La Turchia aprirà un'ambasciata a gerusalemme Est: queste le parole del presidente Recep Tayyip Erdogan, pochi giorni dopo aver avuto diversi incontri con leader musulmani, affinché il mondo la riconosca come la capitale della Palestina. "Ormai è vicino il giorno in cui ufficialmente, con il permesso di Dio, apriremo la nostra ambasciata lì", ha detto in un discorso pubblico, mantenendo la sua posizione critica sulla scelta americana di riconoscere Gerusalemme come capitale di Israele.
Il leader turco è stato tra le voci più forti e rabbiose del mondo islamico, a causa della decisione di Donald Trump, secondo cui gli Stati Uniti avrebbero rotto decenni di consolidata politica estera, trasferendo la propria ambasciata da Tel Aviv.
Ciò che resta da capire è se la mossa di Erdogan sia una goccia nell'oceano o sia invece la goccia che fa traboccare il vaso.
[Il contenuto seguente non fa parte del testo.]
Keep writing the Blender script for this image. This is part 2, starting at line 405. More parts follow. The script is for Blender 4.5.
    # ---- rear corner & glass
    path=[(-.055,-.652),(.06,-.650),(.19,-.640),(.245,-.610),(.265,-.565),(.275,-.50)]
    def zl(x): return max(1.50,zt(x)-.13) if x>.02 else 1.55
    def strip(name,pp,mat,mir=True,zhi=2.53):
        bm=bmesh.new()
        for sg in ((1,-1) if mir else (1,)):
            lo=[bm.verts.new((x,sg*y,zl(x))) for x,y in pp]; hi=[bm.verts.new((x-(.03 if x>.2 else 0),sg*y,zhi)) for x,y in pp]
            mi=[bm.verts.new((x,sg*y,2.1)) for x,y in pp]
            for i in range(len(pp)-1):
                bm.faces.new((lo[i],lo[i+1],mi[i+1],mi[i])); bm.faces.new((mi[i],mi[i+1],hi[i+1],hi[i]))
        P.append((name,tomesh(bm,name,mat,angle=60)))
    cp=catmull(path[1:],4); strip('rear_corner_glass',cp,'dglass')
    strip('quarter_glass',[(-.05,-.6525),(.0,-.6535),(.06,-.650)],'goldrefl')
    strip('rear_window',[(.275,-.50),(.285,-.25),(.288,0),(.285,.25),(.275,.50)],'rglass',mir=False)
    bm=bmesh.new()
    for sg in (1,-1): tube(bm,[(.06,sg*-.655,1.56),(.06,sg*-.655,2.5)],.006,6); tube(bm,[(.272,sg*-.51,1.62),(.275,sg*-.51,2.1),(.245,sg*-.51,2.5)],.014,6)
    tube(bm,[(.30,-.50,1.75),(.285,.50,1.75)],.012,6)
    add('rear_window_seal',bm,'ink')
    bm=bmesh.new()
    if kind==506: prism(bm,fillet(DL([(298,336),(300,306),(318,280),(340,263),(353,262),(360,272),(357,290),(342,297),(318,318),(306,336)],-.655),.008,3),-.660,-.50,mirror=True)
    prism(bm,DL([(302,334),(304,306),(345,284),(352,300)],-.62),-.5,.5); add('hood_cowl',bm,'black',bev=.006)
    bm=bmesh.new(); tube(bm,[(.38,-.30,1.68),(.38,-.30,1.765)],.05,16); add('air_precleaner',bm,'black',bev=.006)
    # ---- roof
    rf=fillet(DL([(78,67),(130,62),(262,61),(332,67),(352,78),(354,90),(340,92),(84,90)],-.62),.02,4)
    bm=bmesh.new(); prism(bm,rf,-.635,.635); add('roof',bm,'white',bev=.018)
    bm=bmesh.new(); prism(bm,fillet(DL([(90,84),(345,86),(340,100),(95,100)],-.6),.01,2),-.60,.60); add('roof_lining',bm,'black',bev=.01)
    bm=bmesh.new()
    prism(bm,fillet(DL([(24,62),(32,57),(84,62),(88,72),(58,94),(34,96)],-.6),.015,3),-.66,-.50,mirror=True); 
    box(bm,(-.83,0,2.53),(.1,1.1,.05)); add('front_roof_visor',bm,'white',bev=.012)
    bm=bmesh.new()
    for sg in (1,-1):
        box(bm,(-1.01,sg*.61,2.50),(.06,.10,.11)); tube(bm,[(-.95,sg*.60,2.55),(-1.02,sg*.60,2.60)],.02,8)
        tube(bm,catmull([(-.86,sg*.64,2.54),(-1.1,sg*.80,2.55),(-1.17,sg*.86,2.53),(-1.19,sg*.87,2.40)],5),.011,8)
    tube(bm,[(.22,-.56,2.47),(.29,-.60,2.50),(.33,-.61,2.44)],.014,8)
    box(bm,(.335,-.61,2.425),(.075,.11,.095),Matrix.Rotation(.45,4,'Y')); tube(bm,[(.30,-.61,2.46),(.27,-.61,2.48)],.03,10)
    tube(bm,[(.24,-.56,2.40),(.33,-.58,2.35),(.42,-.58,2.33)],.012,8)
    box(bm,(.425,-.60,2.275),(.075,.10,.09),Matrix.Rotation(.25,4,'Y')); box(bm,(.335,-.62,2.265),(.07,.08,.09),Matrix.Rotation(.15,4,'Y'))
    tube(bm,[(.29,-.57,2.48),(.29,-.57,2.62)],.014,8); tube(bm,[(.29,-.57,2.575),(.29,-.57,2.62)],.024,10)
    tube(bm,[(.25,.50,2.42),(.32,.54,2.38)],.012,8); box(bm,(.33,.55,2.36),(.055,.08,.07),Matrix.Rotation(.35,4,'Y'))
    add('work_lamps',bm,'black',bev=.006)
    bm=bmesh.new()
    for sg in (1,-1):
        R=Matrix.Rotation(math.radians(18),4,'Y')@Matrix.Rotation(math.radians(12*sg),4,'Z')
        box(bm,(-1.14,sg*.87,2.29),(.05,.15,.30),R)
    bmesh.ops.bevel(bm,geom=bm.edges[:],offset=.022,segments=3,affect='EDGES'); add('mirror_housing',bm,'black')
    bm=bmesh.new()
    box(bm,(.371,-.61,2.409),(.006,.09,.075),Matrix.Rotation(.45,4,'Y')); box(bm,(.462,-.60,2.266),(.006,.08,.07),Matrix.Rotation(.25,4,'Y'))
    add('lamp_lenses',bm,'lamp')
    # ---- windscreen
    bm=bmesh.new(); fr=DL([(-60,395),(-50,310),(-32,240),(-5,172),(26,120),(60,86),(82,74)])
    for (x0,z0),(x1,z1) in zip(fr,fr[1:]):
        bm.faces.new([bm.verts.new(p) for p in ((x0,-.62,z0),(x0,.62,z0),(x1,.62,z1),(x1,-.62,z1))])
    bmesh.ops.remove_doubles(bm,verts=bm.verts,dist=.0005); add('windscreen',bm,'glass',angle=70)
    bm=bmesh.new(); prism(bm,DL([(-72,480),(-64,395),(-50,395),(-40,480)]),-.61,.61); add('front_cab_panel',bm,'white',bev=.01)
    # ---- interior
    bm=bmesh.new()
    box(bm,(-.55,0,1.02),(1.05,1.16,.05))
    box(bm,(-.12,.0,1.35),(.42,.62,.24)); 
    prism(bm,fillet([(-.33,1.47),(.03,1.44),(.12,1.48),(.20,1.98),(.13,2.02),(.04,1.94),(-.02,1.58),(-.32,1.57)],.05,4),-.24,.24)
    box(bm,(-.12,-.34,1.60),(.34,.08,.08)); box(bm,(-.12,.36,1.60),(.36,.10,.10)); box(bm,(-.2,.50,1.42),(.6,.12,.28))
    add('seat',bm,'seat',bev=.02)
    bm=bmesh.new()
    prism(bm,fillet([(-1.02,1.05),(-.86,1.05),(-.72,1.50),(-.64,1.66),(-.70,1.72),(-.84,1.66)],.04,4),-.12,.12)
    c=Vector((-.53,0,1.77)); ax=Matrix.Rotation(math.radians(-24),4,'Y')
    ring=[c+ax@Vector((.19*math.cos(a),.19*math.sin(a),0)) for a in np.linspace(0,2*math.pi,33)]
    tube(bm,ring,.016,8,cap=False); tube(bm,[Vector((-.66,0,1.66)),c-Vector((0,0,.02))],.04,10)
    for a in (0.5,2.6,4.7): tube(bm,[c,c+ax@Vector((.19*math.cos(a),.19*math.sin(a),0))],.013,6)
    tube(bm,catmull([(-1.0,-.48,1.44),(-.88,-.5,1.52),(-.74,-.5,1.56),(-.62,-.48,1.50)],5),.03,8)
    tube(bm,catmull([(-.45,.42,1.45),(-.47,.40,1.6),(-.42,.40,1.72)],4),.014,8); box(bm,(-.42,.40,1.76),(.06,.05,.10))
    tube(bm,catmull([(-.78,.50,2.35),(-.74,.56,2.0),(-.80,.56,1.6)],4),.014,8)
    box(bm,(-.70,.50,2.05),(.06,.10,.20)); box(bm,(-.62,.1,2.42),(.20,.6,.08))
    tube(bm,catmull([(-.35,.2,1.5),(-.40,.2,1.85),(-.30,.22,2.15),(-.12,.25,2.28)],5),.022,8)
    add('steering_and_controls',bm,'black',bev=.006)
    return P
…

Un piccolo gesto in entrambi i casi, ma con conseguenze ben diverse tra loro.
Le scelte dei paesi pro-palestina
Partendo dal principio, la scelta di riconoscere Gerusalemme come capitale palestinese invece che israeliana è un tassello importante, che aggiunge tensione alla tensione. Il progetto, avviato dall'Organizzazione per la cooperazione islamica (OIC), è stato emanato in seguito ad una riunione straordinaria del gruppo di 57 stati per ottenere una risposta unitaria alla decisione di Trump.
Il ministro degli Esteri turco Mevlut Cavusoglu ha detto all'inizio di questa settimana che la Turchia aprirà l'ambasciata a Gerusalemme Est - ancora occupata sia da israeliani che da palestinesi -, in modo da fare un passo in più verso l'accettazione globale della Città Santa come appartenente agli islamici.
Non è chiaro in che modo la Turchia svolgerebbe la mossa dell'ambasciata, poiché Israele controlla tutta Gerusalemme e chiama la città la sua "capitale indivisibile". Ricordiamo, infatti, che Israele annesse Gerusalemme Est nel 1967, con un processo che non è mai stato riconosciuto a livello internazionale. Sia Israele che la Palestina rivendicano Gerusalemme come loro capitale e lo status della città rimane un ostacolo importante nei colloqui di pace.
Le ambasciate straniere in Israele, compresa quella della Turchia, si trovano attualmente a Tel Aviv, a riprova dello status irrisolto di Gerusalemme.
Nuovi scontri in arrivo?
La battaglia diplomatica ha già avuto inizio, e - neanche a dirlo - le critiche di Donald Trump non si sono fatte attendere. Il vicepresidente USA Mike Pence ha aperto una riunione di governo davanti al premier israeliano Benyamin Netanyahu, il quale ha dichiarato che "è forte la stima che nutro per le scelte del presidente Trump e per quelle della sua amministrazione, volte a proteggere lo stato di Israele.
In particolare è stato coraggioso il sostegno che Donald Trump ha offerto, ripetendo le sue decisioni davanti all'ONU".
Gli Stati Uniti, però, hanno trovato un acerrimo nemico nella loro scelta. Con Erdogan in prima linea per difendere i territori palestinesi, è difficile prevedere le reazioni delle truppe israeliane. Tra i pronostici più pessimisti, l'aggiunta - con le forze armate di Gaza, del Libano e dell'Egitto - dei soldati turchi in uno scontro che va avanti da mezzo secolo.
Va ricordata, infatti, la situazione tesissima che l'intera fascia israelo-palestinese sta vivendo negli ultimi giorni. La scelta di Trump ha già scatenato scontri feroci tra le due fedi religiose del territorio e, ora come ora, i morti sono stati poche decine, ma i feriti si contano a centinaia. E mentre USA e Turchia danno il via alle reciproche accuse, c'è chi parla di una "quarta Intifada".